ATTENTIVENESS: Practicing Attentiveness—Sleep by Leighton Ford

Discerning God’s Presence in All Things

Practicing Attentiveness—Sleep by Leighton Ford

From The Attentive Life

When we are sleep deprived, it is difficult to pay attention: to God, others, and ourselves.  According to the Harvard Health Review, a recent survey found that more Americans are sleeping less than six hours a night, and sleep difficulties visit 75 percent of us at least a few nights per week.  And it reported that sleep loss may result in irritability, impatience, and the inability to be attentive.

Younger ministry leaders often come to Charlotte for a several-day retreat.  When I advise them to take both long walks and lots of naps, they usually look surprised.  But they are almost instantly relieved, because all of them come very tired.  They are so constantly wound up that they become worn down.  When we debrief at the end of the retreat, almost invariably they tell how naps and long walks have renewed them.

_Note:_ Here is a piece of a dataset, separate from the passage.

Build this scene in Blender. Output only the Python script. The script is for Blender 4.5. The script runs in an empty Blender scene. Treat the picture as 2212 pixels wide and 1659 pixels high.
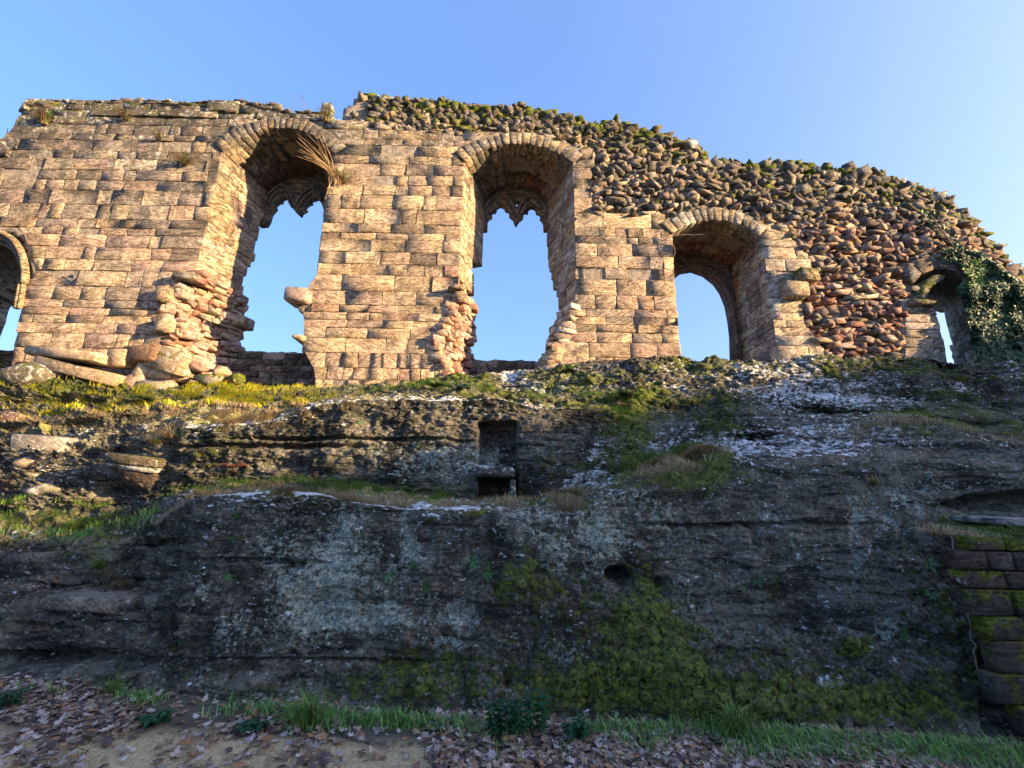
import bpy, bmesh, math, random, time
import numpy as np
from mathutils import Vector, Matrix
from mathutils.bvhtree import BVHTree
T0 = time.time()
random.seed(7); rng = np.random.default_rng(11)
S = bpy.context.scene
COL = S.collection

# ------------------------------------------------------------------ camera
FOC, PCX, PCY = 900.0, 1106.0, 829.5           # photograph measured at 2212 x 1659
PITCH, ROLL, EYE = math.radians(13.5), math.radians(1.0), 1.6
cp, sp, cr, sr = math.cos(PITCH), math.sin(PITCH), math.cos(ROLL), math.sin(ROLL)
Fw = np.array([0, cp, sp]); R0 = np.array([1., 0, 0]); U0 = np.array([0, -sp, cp])
Rt = R0*cr + U0*sr; Up = -R0*sr + U0*cr
cam_d = bpy.data.cameras.new('camera'); cam = bpy.data.objects.new('camera', cam_d); COL.objects.link(cam)
cam_d.sensor_width = 36; cam_d.lens = FOC/2212*36; cam_d.clip_end = 2000; cam_d.clip_start = 0.05
cam.matrix_world = Matrix(((Rt[0], Up[0], -Fw[0], 0), (Rt[1], Up[1], -Fw[1], 0), (Rt[2], Up[2], -Fw[2], EYE), (0, 0, 0, 1)))
S.camera = cam

# ------------------------------------------------------------------ sky, sun, exposure
SUN_EL, SUN_AZ = math.radians(13.0), math.radians(19.0)    # azimuth below the +X axis (behind and right of the camera)
w = bpy.data.worlds.new('World'); S.world = w; w.use_nodes = True
nt = w.node_tree; bg = nt.nodes['Background']
sky = nt.nodes.new('ShaderNodeTexSky'); sky.sky_type = 'NISHITA'; sky.sun_disc = False
sky.sun_elevation = math.radians(16); sky.air_density = .6; sky.dust_density = 3.0; sky.ozone_density = 3.0
sky.altitude = 0
hs = nt.nodes.new('ShaderNodeHueSaturation'); hs.inputs['Saturation'].default_value = 1.4
gm = nt.nodes.new('ShaderNodeGamma'); gm.inputs[1].default_value = .52; nt.links.new(sky.outputs[0], gm.inputs[0]); nt.links.new(gm.outputs[0], hs.inputs['Color']); tint = nt.nodes.new('ShaderNodeMix'); tint.data_type = 'RGBA'; tint.blend_type = 'MULTIPLY'; tint.inputs[0].default_value = 1.; tint.inputs[7].default_value = (.92, .965, 1.17, 1)
nt.links.new(hs.outputs[0], tint.inputs[6]); nt.links.new(tint.outputs[2], bg.inputs[0])
bg.inputs[1].default_value = 0.15
sunv = Vector((math.cos(SUN_EL)*math.cos(SUN_AZ), -math.cos(SUN_EL)*math.sin(SUN_AZ), math.sin(SUN_EL)))
sky.sun_rotation = math.pi/2 + SUN_AZ
sd = bpy.data.lights.new('sun', 'SUN'); sd.energy = 4.0; sd.angle = math.radians(0.5); sd.color = (1.0, 0.70, 0.36)
so = bpy.data.objects.new('sun', sd); COL.objects.link(so); so.rotation_euler = sunv.to_track_quat('Z', 'Y').to_euler(); so.location = (30, -10, 20)
S.view_settings.view_transform = 'Standard'; S.view_settings.look = 'None'; S.view_settings.gamma = 1
S.view_settings.use_curve_mapping = False
S.view_settings.exposure = 2.33
S.render.engine = 'CYCLES'; S.cycles.max_bounces = 6; S.cycles.use_denoising = True

# ------------------------------------------------------------------ pixel <-> place
def rays(px, py):
    a = (np.asarray(px, float)-PCX)/FOC; b = (PCY-np.asarray(py, float))/FOC
    return Fw + a[..., None]*Rt + b[..., None]*Up
def at(px, py, Y):
    d = rays(px, py); t = np.asarray(Y, float)/d[..., 1]
    p = d*t[..., None]; p[..., 2] += EYE
    return p
def at1(px, py, Y): return at(np.array(px, float), np.array(py, float), Y)
def proj(P):
    P = np.asarray(P, float); q = P-np.array([0, 0, EYE])
    z = q@Fw; return PCX+FOC*(q@Rt)/z, PCY-FOC*(q@Up)/z
def sm(a, b, x): t = np.clip((x-a)/(b-a), 0, 1); return t*t*(3-2*t)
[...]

Is sleep a spiritual exercise?  Yes, because we are not just spiritual beings.  We are embodied spirits.  Only God does not need sleep.  (“He who keeps Israel will neither slumber nor sleep,” said the psalmist, (Psalm 121:4).  But even he rested one out of seven days.  God loves our bodies; he made them.  And he made us to need sleep, both for our bodies and for the renewal of our souls.)

The prophet Elijah, after pouring himself out in prayer to God to validate his message against the false prophets, and seeing God answer with fire, was on such a spiritual “high” that he ran twenty miles in exhilaration, (1 Kings 19).  Then when he heard that the wicked queen Jezebel was out to get him he fled to a desert place and in total exhaustion asked God to let him die.  God’s remedy?  Sleep!  He put Elijah into two long sleeps, interrupted only by rousing him to eat and drink.  It was after this prolonged sleep that Elijah was led to the mountain where he could hear God’s whisper, (1 Kings 19).

Sleep is also a spiritual exercise because it is an expression of trust.  Going to sleep is a way of admitting that we are not God, that we are very human, and that we can leave the universe (and our own small worlds) overnight in the care of the God who runs the universe (and our own small worlds) overnight in the care of the God who runs the universe.  He “gives sleep to his beloved,” said the psalmist, (Psalm 127:2).  Or, as it can be translated, “He provides for his beloved during sleep.”

I will both lie down and sleep in peace;
for you alone, O Lord, make me lie down in safety.